Pereza como ascesis, cuya liberación y virtud, si es posible llamarla así, no es otra que la burla, ese ser capaces de reírnos ante la locura que el devenir del mundo despliega ante nosotros. Un estado de gracia, de lucidez, en el que Cossery encuentra el grado más alto de rebeldía que uno puede ejercer contra el mundo.
Pero la pereza aún guarda otro regalo, ya que ella conduce inevitablemente a lo esencial, a un modo de vida marcado por la sencillez, pero además, y Cossery lo admite sin fisuras, por el inmovilismo. De este modo, no sólo la vida activa, el trabajo, se pone en quiebra, sino que también esa mentira justificadora de violencia conocida con el nombre de Progreso.
Lo que resulta más atractivo de Cossery, o por lo menos lo que a mí más me atrae, es que la sabiduría vital que su literatura ofrece, no sólo fue encarnada por sus personajes, sino que ante todo, fue la fórmula que él utilizó para habitar el mundo, para digerir, de alguna manera, la cruda y correosa carne de lo real.

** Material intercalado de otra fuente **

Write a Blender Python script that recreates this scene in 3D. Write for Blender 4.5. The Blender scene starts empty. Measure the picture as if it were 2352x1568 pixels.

Para él, escribir nunca fue un trabajo, era una forma de ser, y la prueba de ello es que entre novela y novela no pasaban menos de nueve años de elaboración
Sólo queda una pregunta abierta, puesto que Cossery escribía en francés: ¿si lo hubiera hecho en árabe habría logrado el mismo reconocimiento?
Pero detengamos esta presentación, porque lo mejor es que el lector le encuentre en sus obras.